Not surprisingly, the replacement funds tended to have lower expense ratios than the replaced funds, better historical returns, and overall higher ratings from Morningstar.

That much was expected, Licato told BenefitsPRO. But the subsequent outperformance of the replacement funds over one to three-year periods came as a notable surprise that supports the value in monitoring plan investments, he said.

“Plan sponsors, whether they use an outside fiduciary advisor or rely on internal investment committees, are being diligent in their monitoring,” said Licato of the new research. “You need to stay on top of your menu design, and make changes when necessary.”

Replacement equity funds had the highest rate of outperformance, but each of the three broad asset classes Morningstar reviewed outperformed the replaced funds. For all three fund groups, the median outperformance was 22 basis points after one year, 26 basis points after two years, and 52 basis points after three years.
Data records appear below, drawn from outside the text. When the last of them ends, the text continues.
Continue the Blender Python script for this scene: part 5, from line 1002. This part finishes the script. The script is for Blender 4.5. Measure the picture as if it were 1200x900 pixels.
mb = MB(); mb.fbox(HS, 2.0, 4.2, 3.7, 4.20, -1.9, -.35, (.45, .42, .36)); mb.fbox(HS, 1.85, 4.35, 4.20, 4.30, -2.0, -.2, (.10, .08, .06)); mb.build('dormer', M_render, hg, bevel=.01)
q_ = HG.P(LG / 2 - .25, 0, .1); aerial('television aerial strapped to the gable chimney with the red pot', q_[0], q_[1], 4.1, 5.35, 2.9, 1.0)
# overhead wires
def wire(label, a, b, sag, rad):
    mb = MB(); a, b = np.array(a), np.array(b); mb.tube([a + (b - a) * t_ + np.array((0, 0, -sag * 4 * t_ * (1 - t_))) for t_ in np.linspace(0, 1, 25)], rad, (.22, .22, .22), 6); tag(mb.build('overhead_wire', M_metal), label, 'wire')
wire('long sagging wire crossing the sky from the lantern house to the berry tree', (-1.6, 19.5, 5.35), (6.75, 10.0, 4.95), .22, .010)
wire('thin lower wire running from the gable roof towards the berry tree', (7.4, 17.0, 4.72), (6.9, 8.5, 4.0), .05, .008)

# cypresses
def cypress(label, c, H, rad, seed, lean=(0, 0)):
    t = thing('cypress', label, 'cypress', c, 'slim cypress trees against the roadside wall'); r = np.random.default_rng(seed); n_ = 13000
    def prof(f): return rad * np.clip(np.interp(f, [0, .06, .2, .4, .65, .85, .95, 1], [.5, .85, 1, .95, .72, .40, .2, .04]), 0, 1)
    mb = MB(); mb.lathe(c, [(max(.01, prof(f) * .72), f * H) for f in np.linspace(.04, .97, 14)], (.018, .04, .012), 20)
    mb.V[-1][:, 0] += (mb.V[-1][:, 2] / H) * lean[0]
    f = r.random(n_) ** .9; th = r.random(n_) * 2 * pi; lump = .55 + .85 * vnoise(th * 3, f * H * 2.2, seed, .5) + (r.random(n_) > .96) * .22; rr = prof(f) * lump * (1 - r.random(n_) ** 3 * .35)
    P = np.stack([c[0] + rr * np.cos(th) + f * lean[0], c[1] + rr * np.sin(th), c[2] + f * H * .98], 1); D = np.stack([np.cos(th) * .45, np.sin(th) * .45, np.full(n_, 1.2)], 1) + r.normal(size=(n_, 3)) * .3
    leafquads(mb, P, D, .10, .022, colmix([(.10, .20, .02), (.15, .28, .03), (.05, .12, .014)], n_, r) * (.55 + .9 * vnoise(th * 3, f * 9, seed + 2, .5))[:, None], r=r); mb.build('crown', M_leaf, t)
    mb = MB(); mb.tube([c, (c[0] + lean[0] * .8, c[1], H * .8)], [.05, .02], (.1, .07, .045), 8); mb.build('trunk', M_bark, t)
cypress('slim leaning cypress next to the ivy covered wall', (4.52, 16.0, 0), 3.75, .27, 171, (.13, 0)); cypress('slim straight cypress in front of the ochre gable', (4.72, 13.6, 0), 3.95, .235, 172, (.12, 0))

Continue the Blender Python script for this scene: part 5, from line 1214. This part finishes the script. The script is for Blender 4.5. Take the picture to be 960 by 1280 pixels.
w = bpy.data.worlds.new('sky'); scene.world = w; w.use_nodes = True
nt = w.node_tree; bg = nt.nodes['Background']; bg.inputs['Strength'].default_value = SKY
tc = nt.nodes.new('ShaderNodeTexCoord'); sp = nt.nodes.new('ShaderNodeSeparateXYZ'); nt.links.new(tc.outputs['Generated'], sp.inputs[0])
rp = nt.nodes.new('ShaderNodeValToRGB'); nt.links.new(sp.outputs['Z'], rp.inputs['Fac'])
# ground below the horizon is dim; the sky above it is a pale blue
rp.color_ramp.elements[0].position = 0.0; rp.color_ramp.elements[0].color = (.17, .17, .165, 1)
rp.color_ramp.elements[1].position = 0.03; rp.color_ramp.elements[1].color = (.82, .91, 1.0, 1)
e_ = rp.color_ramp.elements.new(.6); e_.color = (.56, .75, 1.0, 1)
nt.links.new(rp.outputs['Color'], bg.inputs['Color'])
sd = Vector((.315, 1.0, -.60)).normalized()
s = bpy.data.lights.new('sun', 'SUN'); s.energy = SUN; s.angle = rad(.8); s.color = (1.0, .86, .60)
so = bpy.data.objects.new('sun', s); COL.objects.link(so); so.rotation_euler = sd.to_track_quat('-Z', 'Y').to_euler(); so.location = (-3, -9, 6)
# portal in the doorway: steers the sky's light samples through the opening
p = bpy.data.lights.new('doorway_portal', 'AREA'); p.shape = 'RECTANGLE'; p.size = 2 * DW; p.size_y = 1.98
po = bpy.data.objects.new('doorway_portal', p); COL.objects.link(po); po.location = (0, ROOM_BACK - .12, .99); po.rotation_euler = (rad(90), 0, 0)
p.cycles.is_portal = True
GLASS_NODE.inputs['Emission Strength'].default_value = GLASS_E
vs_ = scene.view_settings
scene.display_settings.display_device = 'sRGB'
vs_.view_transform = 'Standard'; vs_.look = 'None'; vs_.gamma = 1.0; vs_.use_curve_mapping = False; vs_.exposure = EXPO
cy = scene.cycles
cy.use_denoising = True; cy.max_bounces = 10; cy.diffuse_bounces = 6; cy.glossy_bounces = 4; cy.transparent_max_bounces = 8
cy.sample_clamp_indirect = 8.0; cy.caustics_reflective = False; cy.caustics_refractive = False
What explains the outperformance?

Morningstar’s analysis establishes a correlation between replacement funds’ historical performance and their ability to outperform going forward, and underscores how lower-fee funds can contribute to better performance.

But the full explanation of why replacement funds do better going forward remains “elusive,” according to the report. Licato said Morningstar intends to conduct further analysis on more complete data.

Nevertheless, the research underscores the value of plan monitoring, and perhaps even the value third-party fiduciary advisors can bring to plans.

“If you don’t have strong monitoring, that opens up potential problems,” said Licato. “If you simply set it and forget it, you’re doing a disservice for the investor.”

Morningstar offers 3(21) and 3(38) fiduciary advisory services to 401(k) plan sponsors, along with its managed account platform, which touts a capability to design personalized investment strategies within a plan sponsor’s core investment offering.

Though still in its nascent stage, Licato thinks Morningstar’s new research proves the value of plan monitoring, irrespective of the firm’s business interest in facilitating plan sponsors’ legal obligations.

“Whether you are working with Morningstar, another fiduciary advisor, or your own investment committee, a sponsor needs people staying on top of their investment lineup,” he said.

While historical performance can and often does translate to improved future performance, other investment features, like management tenure and turnover, and style drift, need equal consideration.

And monitoring a plan can always prove a menu’s design is right where it needs to be.

“It all comes down to the funds being offered,” said Licato. “If a plan is working with representation from well-established asset managers, and there aren’t any red flags, then there’s not necessarily a need to replace funds.”